◆ What is asked:
Without the pictures, write out all the lines below exactly as they appear.
=== Data shown ===
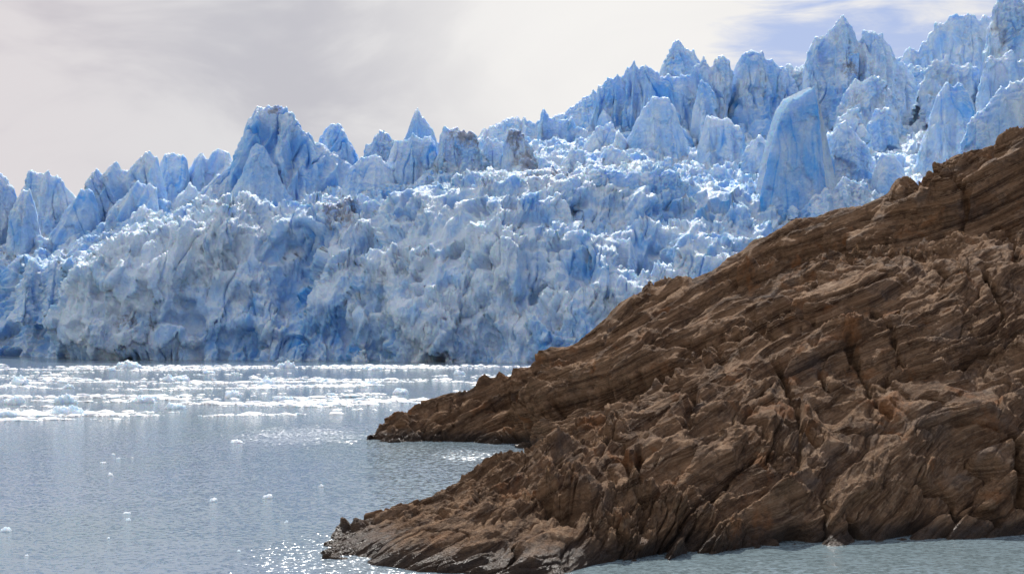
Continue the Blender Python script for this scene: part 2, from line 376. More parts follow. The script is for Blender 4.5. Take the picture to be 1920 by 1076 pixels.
def cr(s, Y):
    out = []
    for t in s.split():
        a = t.split(','); out.append((float(a[0]), float(a[1]), float(a[2]) if len(a) > 2 else Y))
    return out
# far crests
curtain("ice_ridge", cr("880,262 905,243 930,232 965,220 985,218 1003,234 1040,215 1062,205 1090,186 1115,168 1140,160 1200,160", 640), 60, 30, rub=.5, blue=-.05, seed=1)
curtain("ice_ridge", cr("1003,290 1010,232 1019,198 1032,214 1048,222 1062,222 1078,240 1100,232 1112,210 1122,155 1140,146 1158,142 1165,150 1176,122 1190,117 1198,128 1207,120 1222,124 1236,140 1262,142 1290,140 1305,118 1318,108 1332,118 1340,102 1355,101 1368,112 1376,140", 585), 76, 62, lean=-.08, flute=1.3, rub=.55, seed=2)
curtain("ice_spire", cr("1225,160 1238,120 1250,98 1262,78 1272,74 1284,90 1304,96 1314,118 1340,150", 625), 66, 45, seed=3)
curtain("ice_spire", cr("1362,190 1376,128 1388,100 1402,96 1418,94 1428,90 1436,104 1444,114 1458,118 1475,128 1500,170 1520,200", 590), 72, 50, lean=.1, flute=1.4, rub=.5, blue=.08, seed=4)
curtain("ice_ridge", cr("1440,160 1470,122 1490,118 1508,120 1530,150 1600,170 1660,140 1690,112 1715,120 1740,130", 610), 62, 40, rub=1.0, seed=5)
curtain("ice_spire", cr("1500,190 1508,120 1517,84 1526,70 1545,64 1560,48 1578,28 1592,34 1604,52 1610,70 1618,60 1640,54 1655,66 1668,84 1690,110 1720,150", 600), 74, 55, lean=-.05, flute=1.5, rub=.5, blue=.06, seed=6)
curtain("ice_spire", cr("1670,120 1700,94 1722,86 1745,64 1755,44 1775,34 1795,22 1815,24 1835,30 1850,26 1880,30 1960,30", 640), 68, 50, flute=.6, rub=.45, seed=7)
curtain("ice_spire", cr("1838,150 1852,60 1858,24 1864,4 1880,-8 1905,-6 1925,10 1945,-6 1980,-30 2060,-40 2160,20 2240,120", 560), 76, 60, flute=1.1, rub=.8, seed=8)
curtain("ice_ridge", cr("2000,60 2100,-20 2180,-40 2260,0 2380,-10 2480,40", 600), 70, 60, seed=81)
# middle rows on the right
curtain("serac", cr("1160,300 1178,250 1192,225 1208,200 1224,182 1240,177 1256,186 1268,210 1284,250 1300,290", 535), 74, 34, flute=.25, rub=.3, blue=.05, seed=9)
curtain("serac", cr("1085,300 1098,262 1112,240 1128,236 1145,232 1160,238 1178,262 1190,300", 545), 76, 24, flute=.9, rub=.6, seed=10)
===
◆ Written answer:
Continue the Blender Python script for this scene: part 2, from line 376. More parts follow. The script is for Blender 4.5. Take the picture to be 1920 by 1076 pixels.
def cr(s, Y):
    out = []
    for t in s.split():
        a = t.split(','); out.append((float(a[0]), float(a[1]), float(a[2]) if len(a) > 2 else Y))
    return out
# far crests
curtain("ice_ridge", cr("880,262 905,243 930,232 965,220 985,218 1003,234 1040,215 1062,205 1090,186 1115,168 1140,160 1200,160", 640), 60, 30, rub=.5, blue=-.05, seed=1)
curtain("ice_ridge", cr("1003,290 1010,232 1019,198 1032,214 1048,222 1062,222 1078,240 1100,232 1112,210 1122,155 1140,146 1158,142 1165,150 1176,122 1190,117 1198,128 1207,120 1222,124 1236,140 1262,142 1290,140 1305,118 1318,108 1332,118 1340,102 1355,101 1368,112 1376,140", 585), 76, 62, lean=-.08, flute=1.3, rub=.55, seed=2)
curtain("ice_spire", cr("1225,160 1238,120 1250,98 1262,78 1272,74 1284,90 1304,96 1314,118 1340,150", 625), 66, 45, seed=3)
curtain("ice_spire", cr("1362,190 1376,128 1388,100 1402,96 1418,94 1428,90 1436,104 1444,114 1458,118 1475,128 1500,170 1520,200", 590), 72, 50, lean=.1, flute=1.4, rub=.5, blue=.08, seed=4)
curtain("ice_ridge", cr("1440,160 1470,122 1490,118 1508,120 1530,150 1600,170 1660,140 1690,112 1715,120 1740,130", 610), 62, 40, rub=1.0, seed=5)
curtain("ice_spire", cr("1500,190 1508,120 1517,84 1526,70 1545,64 1560,48 1578,28 1592,34 1604,52 1610,70 1618,60 1640,54 1655,66 1668,84 1690,110 1720,150", 600), 74, 55, lean=-.05, flute=1.5, rub=.5, blue=.06, seed=6)
curtain("ice_spire", cr("1670,120 1700,94 1722,86 1745,64 1755,44 1775,34 1795,22 1815,24 1835,30 1850,26 1880,30 1960,30", 640), 68, 50, flute=.6, rub=.45, seed=7)
curtain("ice_spire", cr("1838,150 1852,60 1858,24 1864,4 1880,-8 1905,-6 1925,10 1945,-6 1980,-30 2060,-40 2160,20 2240,120", 560), 76, 60, flute=1.1, rub=.8, seed=8)
curtain("ice_ridge", cr("2000,60 2100,-20 2180,-40 2260,0 2380,-10 2480,40", 600), 70, 60, seed=81)
# middle rows on the right
curtain("serac", cr("1160,300 1178,250 1192,225 1208,200 1224,182 1240,177 1256,186 1268,210 1284,250 1300,290", 535), 74, 34, flute=.25, rub=.3, blue=.05, seed=9)
curtain("serac", cr("1085,300 1098,262 1112,240 1128,236 1145,232 1160,238 1178,262 1190,300", 545), 76, 24, flute=.9, rub=.6, seed=10)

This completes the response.